Monday, 19 January 2015

Being Understood



“Before I formed you in your mother’s womb I knew you, and before you were born, I consecrated you.” Jeremiah 1:5

    My god daughter is three years old, and absolutely loves getting presents. At a family gathering a couple of weeks ago she was presented, to her delight, with a big bag of Christmas presents from an auntie. She was told by one person that she could look in the bag, but without realising this someone else told her off for opening it herself. As she looked up at the multiple pairs of eyes now focused on her, I saw the sparkle disappear from her eyes and she cowered in towards my knees. 

    I knelt down to pick her up, and told her that it was OK – she hadn’t done anything wrong, and we’d open the presents together later.

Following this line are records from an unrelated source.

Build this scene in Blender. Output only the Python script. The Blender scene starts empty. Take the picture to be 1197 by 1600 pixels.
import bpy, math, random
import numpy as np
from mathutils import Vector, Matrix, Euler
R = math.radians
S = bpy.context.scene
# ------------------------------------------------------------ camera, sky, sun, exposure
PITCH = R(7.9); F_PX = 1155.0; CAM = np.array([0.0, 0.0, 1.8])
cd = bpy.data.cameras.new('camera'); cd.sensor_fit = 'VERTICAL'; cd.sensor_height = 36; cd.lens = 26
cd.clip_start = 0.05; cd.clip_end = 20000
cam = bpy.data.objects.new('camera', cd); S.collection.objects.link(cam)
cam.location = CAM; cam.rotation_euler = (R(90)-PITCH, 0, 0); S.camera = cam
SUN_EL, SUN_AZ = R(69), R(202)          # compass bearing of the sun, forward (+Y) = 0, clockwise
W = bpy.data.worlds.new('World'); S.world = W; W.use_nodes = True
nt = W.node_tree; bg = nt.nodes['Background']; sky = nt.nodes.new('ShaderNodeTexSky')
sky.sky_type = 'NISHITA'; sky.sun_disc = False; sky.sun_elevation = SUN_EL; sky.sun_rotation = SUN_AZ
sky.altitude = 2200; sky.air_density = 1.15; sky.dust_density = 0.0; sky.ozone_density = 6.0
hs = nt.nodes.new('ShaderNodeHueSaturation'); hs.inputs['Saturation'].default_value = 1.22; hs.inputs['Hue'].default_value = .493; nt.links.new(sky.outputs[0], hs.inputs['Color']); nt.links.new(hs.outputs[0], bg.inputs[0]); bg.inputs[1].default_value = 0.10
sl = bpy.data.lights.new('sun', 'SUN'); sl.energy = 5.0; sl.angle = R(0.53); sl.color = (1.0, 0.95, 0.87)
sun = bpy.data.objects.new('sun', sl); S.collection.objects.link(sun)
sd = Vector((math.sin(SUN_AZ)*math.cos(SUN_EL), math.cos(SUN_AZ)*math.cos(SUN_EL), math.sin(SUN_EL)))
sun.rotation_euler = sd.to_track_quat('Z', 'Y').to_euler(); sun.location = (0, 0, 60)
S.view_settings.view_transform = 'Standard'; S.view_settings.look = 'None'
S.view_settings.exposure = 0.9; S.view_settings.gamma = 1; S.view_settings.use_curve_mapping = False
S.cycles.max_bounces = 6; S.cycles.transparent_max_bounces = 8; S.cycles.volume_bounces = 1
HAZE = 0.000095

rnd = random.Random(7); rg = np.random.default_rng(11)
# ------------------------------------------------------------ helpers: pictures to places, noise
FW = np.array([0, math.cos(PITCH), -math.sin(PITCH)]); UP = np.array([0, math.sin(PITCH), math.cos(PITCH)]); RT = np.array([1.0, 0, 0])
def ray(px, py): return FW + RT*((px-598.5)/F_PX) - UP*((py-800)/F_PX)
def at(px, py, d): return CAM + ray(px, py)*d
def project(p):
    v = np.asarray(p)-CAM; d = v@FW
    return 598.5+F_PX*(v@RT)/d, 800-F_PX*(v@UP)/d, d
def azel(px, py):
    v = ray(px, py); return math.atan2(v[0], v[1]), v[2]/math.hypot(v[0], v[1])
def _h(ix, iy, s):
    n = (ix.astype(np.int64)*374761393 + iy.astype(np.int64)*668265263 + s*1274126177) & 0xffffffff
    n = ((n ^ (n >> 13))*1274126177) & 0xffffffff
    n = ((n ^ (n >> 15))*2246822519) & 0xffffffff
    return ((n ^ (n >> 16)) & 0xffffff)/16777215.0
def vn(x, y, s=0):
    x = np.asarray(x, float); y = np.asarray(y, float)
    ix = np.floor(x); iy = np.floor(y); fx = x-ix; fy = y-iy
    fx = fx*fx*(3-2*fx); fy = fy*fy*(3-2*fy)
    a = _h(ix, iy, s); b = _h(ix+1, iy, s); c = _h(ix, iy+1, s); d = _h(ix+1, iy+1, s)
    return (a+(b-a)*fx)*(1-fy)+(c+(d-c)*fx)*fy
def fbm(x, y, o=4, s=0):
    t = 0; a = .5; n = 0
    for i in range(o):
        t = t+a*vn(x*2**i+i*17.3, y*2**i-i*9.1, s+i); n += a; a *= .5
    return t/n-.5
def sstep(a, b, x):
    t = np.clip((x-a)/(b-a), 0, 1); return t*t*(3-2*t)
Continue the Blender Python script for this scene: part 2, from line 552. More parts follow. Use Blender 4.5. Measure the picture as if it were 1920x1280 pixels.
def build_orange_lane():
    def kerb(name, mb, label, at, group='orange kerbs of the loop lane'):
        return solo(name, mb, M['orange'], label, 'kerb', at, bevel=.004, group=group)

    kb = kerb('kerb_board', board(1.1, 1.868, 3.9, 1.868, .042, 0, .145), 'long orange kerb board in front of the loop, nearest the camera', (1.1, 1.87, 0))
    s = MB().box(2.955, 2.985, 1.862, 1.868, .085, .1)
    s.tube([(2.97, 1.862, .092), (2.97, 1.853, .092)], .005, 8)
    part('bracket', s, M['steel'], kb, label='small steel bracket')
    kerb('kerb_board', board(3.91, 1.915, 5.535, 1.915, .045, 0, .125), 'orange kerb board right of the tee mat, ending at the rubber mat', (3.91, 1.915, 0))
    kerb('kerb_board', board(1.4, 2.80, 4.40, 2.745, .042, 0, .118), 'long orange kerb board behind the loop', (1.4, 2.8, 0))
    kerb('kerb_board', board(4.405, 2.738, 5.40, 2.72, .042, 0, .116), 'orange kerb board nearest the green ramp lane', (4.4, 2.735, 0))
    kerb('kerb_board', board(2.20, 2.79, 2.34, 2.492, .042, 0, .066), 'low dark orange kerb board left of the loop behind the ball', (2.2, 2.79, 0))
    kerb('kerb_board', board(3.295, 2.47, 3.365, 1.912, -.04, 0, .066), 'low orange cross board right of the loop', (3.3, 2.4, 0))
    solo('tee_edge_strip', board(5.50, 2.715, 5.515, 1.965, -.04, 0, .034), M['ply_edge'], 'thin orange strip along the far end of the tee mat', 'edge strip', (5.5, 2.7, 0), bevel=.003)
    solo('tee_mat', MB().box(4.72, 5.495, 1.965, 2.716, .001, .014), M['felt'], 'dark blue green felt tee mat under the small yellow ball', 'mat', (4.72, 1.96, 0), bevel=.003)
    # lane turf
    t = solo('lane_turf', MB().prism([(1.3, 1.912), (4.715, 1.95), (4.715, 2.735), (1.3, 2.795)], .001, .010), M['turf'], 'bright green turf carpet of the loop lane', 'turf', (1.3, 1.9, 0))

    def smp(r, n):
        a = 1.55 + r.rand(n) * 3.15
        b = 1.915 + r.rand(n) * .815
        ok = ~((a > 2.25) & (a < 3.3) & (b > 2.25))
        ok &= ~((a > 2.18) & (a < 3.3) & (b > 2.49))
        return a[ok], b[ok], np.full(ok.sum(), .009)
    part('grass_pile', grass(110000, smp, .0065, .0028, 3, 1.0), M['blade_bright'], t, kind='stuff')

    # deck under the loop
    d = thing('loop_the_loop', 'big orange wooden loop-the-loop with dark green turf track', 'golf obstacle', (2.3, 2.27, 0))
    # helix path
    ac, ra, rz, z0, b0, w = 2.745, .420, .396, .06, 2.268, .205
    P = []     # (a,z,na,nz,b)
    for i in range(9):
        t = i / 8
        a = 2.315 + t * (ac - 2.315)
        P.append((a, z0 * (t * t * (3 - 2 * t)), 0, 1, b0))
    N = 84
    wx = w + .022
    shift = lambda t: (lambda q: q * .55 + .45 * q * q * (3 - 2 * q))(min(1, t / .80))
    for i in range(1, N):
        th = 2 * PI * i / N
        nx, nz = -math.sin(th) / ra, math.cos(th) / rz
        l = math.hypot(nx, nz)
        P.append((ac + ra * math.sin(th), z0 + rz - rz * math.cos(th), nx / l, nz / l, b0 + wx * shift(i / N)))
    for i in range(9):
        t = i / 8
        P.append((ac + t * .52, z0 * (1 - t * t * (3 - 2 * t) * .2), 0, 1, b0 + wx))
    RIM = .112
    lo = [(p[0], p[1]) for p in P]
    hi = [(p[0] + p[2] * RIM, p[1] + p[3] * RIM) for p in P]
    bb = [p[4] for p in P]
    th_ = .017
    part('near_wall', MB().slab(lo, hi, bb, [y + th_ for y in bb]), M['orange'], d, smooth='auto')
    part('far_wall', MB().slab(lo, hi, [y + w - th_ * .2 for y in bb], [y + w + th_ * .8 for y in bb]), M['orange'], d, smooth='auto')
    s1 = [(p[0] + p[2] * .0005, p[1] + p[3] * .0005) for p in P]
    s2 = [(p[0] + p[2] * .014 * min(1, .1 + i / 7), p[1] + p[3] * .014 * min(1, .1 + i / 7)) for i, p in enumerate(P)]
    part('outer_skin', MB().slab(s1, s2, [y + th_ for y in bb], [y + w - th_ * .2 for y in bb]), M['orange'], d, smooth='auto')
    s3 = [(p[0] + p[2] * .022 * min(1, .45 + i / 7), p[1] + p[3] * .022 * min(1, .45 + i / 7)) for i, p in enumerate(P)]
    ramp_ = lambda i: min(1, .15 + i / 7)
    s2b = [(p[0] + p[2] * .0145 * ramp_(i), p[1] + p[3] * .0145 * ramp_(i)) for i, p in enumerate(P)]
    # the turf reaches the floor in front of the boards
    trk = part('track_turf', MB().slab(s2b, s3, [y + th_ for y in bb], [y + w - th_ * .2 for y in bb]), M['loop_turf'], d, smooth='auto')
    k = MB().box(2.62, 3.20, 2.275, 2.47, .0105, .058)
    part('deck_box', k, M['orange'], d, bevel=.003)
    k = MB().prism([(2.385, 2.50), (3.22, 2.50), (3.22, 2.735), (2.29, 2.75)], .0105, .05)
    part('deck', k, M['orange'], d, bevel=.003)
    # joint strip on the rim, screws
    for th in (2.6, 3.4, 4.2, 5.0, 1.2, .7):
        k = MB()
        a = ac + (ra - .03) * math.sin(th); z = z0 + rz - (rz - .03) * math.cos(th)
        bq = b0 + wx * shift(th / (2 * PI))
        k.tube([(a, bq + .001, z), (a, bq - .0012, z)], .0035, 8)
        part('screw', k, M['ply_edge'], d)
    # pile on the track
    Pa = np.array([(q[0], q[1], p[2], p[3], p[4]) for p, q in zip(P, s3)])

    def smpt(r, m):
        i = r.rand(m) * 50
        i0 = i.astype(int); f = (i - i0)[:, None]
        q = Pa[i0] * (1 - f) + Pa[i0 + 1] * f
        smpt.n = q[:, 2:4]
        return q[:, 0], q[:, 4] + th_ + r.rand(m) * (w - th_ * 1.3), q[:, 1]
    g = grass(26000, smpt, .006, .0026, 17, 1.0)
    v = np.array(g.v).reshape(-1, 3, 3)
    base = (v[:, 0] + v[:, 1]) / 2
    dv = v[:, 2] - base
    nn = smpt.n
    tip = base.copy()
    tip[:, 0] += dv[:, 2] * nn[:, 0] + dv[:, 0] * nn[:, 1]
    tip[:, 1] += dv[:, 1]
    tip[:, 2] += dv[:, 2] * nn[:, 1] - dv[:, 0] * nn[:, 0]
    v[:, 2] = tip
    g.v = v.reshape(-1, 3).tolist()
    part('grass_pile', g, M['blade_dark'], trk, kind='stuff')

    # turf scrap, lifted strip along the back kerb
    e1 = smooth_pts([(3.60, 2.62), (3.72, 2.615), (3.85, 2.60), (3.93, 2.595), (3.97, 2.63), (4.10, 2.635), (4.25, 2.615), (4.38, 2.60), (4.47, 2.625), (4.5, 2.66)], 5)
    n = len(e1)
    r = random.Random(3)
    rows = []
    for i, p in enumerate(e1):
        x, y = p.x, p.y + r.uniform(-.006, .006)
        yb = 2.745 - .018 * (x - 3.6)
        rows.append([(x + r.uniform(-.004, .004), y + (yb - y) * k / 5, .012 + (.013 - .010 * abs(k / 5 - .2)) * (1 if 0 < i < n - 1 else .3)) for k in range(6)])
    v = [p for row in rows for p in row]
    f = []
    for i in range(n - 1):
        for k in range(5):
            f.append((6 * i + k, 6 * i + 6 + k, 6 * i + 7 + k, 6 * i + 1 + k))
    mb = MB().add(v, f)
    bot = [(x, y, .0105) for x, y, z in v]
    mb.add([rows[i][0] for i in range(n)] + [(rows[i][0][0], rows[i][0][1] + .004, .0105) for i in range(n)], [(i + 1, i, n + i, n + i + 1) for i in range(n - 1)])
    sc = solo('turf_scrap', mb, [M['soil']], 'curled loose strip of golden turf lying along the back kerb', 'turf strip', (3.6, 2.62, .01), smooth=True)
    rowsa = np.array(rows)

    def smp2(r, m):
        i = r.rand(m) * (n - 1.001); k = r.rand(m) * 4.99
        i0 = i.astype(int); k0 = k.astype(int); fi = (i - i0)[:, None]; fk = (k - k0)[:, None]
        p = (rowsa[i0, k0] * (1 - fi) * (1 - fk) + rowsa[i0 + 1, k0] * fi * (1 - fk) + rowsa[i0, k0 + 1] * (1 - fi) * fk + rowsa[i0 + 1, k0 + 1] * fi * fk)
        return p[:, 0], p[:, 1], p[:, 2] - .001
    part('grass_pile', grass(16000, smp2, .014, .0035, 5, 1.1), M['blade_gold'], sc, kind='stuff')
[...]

After lots of cuddles and an enticing promise of visiting the soft play area later in the afternoon, she was back to her usual bubbly self. It was adorable, but it was also painful to watch. She had been misunderstood, and it had hurt. 

    I realised that at times I could recognise the same little-girl spirit in myself. When I feel misunderstood, my natural reaction is to retreat, to shy away or grow quiet. I need the security of being known and understood in order to fully be myself.


    We all want to be understood, and to feel like we’re truly known. Feeling known is how we feel that we’re wanted and valued. A split second of missing out on that security of being known can trigger an insecurity which lasts far longer. But human nature is fallible: we can’t possibly understand each other all the time. Every single one of us will have moments of insensitivity or self-centredness which make us oblivious to the needs of those around us. That means that if we rely on other people to provide that security, we’ll constantly risk being let down or wounded.

“It’s easy to touch up your outward appearance, to look as if you have it all together. Your attempts to look good can fool most people. But I see straight through you, into the depths of your being. There is no place for pretence in your relationship with Me. Rejoice in the relief of being fully understood. Talk with Me about your struggles and feelings of inadequacy. Little by little, I will transform your weaknesses into strengths.” Sarah Young, ‘Jesus Calling’ (Jan. 14th).

    With God we have no reason to fear the insecurity of being isolated or misunderstood. We are known intimately and completely. We don’t have to put on an act or pretend everything is OK. He knows every inch of our hearts, and His love and understanding are constant and reliable. If our first focus is seeking God rather than chasing after people, then security in our identity and worth is guaranteed. We are known and understood: “I am the good shepherd. I know my own and my own know me” (John 10:14).